- Short problem -
Start with the line containing "The Blender Python" and write out each line through the end of the listing, exactly as given.

Scripts that build scenes:
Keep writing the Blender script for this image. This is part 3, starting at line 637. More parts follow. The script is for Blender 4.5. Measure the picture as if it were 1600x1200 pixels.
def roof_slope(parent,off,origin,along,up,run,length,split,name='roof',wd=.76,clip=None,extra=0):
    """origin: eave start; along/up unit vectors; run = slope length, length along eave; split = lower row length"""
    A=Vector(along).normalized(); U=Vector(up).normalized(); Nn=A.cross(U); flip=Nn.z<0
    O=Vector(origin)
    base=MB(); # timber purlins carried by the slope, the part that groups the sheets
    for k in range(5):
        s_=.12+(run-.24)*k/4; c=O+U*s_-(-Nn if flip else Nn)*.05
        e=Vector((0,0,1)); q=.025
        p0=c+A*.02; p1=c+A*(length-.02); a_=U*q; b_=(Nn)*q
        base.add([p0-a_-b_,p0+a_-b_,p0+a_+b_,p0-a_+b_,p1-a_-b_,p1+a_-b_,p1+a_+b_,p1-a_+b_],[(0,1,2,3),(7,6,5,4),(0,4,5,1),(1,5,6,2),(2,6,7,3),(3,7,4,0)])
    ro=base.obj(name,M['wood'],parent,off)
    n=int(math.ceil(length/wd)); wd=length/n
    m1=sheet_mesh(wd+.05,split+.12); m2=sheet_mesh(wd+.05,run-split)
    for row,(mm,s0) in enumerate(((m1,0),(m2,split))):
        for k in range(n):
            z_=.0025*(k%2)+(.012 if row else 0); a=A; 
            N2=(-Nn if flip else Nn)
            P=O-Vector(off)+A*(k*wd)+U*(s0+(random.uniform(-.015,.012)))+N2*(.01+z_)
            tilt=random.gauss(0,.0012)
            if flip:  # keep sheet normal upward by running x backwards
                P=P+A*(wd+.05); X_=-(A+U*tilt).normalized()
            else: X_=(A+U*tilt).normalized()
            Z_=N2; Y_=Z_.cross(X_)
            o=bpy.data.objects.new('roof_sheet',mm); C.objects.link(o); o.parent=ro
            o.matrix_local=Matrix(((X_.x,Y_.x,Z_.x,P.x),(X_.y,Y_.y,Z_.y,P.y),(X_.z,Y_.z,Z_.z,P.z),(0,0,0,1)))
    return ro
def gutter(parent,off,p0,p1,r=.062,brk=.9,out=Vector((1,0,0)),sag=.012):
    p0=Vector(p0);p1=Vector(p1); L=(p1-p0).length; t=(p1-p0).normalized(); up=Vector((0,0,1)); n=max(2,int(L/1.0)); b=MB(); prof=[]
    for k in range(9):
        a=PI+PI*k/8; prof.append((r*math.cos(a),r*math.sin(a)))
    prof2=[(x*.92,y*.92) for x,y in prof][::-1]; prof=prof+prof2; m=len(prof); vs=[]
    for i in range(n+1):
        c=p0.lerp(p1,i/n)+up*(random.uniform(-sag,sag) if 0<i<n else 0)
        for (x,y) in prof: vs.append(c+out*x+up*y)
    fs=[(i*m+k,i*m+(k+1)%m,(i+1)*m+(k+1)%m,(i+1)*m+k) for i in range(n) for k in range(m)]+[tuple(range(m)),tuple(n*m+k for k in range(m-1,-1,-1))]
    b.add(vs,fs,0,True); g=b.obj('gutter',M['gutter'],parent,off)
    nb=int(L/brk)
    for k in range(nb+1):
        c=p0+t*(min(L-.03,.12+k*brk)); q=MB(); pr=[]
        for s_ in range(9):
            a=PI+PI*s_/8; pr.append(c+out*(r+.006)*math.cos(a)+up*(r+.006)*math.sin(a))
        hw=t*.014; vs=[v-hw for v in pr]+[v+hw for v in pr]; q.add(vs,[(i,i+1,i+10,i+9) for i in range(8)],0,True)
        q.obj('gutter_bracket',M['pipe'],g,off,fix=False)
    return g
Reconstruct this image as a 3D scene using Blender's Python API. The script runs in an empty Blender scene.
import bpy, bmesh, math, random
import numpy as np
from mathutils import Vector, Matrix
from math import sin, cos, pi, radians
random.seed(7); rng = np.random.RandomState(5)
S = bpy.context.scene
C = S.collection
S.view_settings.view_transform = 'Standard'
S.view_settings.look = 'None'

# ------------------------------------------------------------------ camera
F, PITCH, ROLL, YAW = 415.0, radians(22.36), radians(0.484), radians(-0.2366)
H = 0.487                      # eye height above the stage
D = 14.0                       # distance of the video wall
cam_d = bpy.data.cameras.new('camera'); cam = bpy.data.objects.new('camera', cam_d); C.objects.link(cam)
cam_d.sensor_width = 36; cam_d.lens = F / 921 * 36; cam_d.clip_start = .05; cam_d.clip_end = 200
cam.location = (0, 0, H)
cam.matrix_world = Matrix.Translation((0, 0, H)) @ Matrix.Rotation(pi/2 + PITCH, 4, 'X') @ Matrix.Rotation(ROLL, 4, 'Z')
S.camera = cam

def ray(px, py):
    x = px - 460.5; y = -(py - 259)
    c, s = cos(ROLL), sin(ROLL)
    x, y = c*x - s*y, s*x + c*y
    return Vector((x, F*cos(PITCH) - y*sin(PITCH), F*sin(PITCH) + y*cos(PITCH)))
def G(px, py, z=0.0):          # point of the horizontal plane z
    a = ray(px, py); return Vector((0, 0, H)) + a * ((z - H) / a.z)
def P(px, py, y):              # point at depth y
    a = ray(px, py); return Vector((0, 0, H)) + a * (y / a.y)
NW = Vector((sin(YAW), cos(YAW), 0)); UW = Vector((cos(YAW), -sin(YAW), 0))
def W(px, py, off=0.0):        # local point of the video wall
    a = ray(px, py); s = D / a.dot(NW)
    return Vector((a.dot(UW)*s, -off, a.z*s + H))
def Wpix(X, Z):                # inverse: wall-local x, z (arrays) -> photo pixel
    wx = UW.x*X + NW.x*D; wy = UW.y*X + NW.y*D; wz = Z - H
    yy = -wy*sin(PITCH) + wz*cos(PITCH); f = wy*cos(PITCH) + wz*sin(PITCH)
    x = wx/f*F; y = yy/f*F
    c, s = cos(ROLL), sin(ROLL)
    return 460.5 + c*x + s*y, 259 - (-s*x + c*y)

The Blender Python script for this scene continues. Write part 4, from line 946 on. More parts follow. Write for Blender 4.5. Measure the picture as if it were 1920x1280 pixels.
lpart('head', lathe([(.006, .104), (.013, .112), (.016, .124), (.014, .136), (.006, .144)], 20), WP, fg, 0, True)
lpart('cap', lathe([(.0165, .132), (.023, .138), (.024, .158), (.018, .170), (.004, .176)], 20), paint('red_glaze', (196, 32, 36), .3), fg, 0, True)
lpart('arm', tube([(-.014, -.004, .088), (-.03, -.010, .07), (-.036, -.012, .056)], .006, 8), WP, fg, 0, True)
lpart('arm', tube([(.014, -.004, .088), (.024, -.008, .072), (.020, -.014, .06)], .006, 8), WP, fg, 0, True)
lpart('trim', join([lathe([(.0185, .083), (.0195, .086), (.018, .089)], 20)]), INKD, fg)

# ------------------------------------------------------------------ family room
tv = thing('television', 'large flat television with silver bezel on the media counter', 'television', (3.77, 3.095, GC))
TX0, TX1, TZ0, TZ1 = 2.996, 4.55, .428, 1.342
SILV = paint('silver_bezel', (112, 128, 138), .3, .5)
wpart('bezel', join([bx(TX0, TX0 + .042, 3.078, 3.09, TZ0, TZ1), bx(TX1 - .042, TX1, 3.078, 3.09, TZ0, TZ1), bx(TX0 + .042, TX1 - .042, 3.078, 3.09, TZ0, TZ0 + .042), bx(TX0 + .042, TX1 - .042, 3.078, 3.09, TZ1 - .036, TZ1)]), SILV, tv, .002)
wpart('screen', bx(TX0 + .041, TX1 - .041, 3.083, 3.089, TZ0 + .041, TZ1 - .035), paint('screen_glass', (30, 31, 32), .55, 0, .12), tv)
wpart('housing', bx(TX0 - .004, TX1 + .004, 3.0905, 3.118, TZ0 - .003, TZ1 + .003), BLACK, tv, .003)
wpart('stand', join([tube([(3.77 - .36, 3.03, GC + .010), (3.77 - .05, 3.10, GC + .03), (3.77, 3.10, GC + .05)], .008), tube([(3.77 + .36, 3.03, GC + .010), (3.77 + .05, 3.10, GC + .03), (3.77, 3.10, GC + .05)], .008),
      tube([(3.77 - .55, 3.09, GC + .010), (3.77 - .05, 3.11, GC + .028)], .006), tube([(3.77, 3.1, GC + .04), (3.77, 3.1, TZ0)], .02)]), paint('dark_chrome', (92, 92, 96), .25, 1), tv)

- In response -
The Blender Python script for this scene continues. Write part 4, from line 946 on. More parts follow. Write for Blender 4.5. Measure the picture as if it were 1920x1280 pixels.
lpart('head', lathe([(.006, .104), (.013, .112), (.016, .124), (.014, .136), (.006, .144)], 20), WP, fg, 0, True)
lpart('cap', lathe([(.0165, .132), (.023, .138), (.024, .158), (.018, .170), (.004, .176)], 20), paint('red_glaze', (196, 32, 36), .3), fg, 0, True)
lpart('arm', tube([(-.014, -.004, .088), (-.03, -.010, .07), (-.036, -.012, .056)], .006, 8), WP, fg, 0, True)
lpart('arm', tube([(.014, -.004, .088), (.024, -.008, .072), (.020, -.014, .06)], .006, 8), WP, fg, 0, True)
lpart('trim', join([lathe([(.0185, .083), (.0195, .086), (.018, .089)], 20)]), INKD, fg)

# ------------------------------------------------------------------ family room
tv = thing('television', 'large flat television with silver bezel on the media counter', 'television', (3.77, 3.095, GC))
TX0, TX1, TZ0, TZ1 = 2.996, 4.55, .428, 1.342
SILV = paint('silver_bezel', (112, 128, 138), .3, .5)
wpart('bezel', join([bx(TX0, TX0 + .042, 3.078, 3.09, TZ0, TZ1), bx(TX1 - .042, TX1, 3.078, 3.09, TZ0, TZ1), bx(TX0 + .042, TX1 - .042, 3.078, 3.09, TZ0, TZ0 + .042), bx(TX0 + .042, TX1 - .042, 3.078, 3.09, TZ1 - .036, TZ1)]), SILV, tv, .002)
wpart('screen', bx(TX0 + .041, TX1 - .041, 3.083, 3.089, TZ0 + .041, TZ1 - .035), paint('screen_glass', (30, 31, 32), .55, 0, .12), tv)
wpart('housing', bx(TX0 - .004, TX1 + .004, 3.0905, 3.118, TZ0 - .003, TZ1 + .003), BLACK, tv, .003)
wpart('stand', join([tube([(3.77 - .36, 3.03, GC + .010), (3.77 - .05, 3.10, GC + .03), (3.77, 3.10, GC + .05)], .008), tube([(3.77 + .36, 3.03, GC + .010), (3.77 + .05, 3.10, GC + .03), (3.77, 3.10, GC + .05)], .008),
      tube([(3.77 - .55, 3.09, GC + .010), (3.77 - .05, 3.11, GC + .028)], .006), tube([(3.77, 3.1, GC + .04), (3.77, 3.1, TZ0)], .02)]), paint('dark_chrome', (92, 92, 96), .25, 1), tv)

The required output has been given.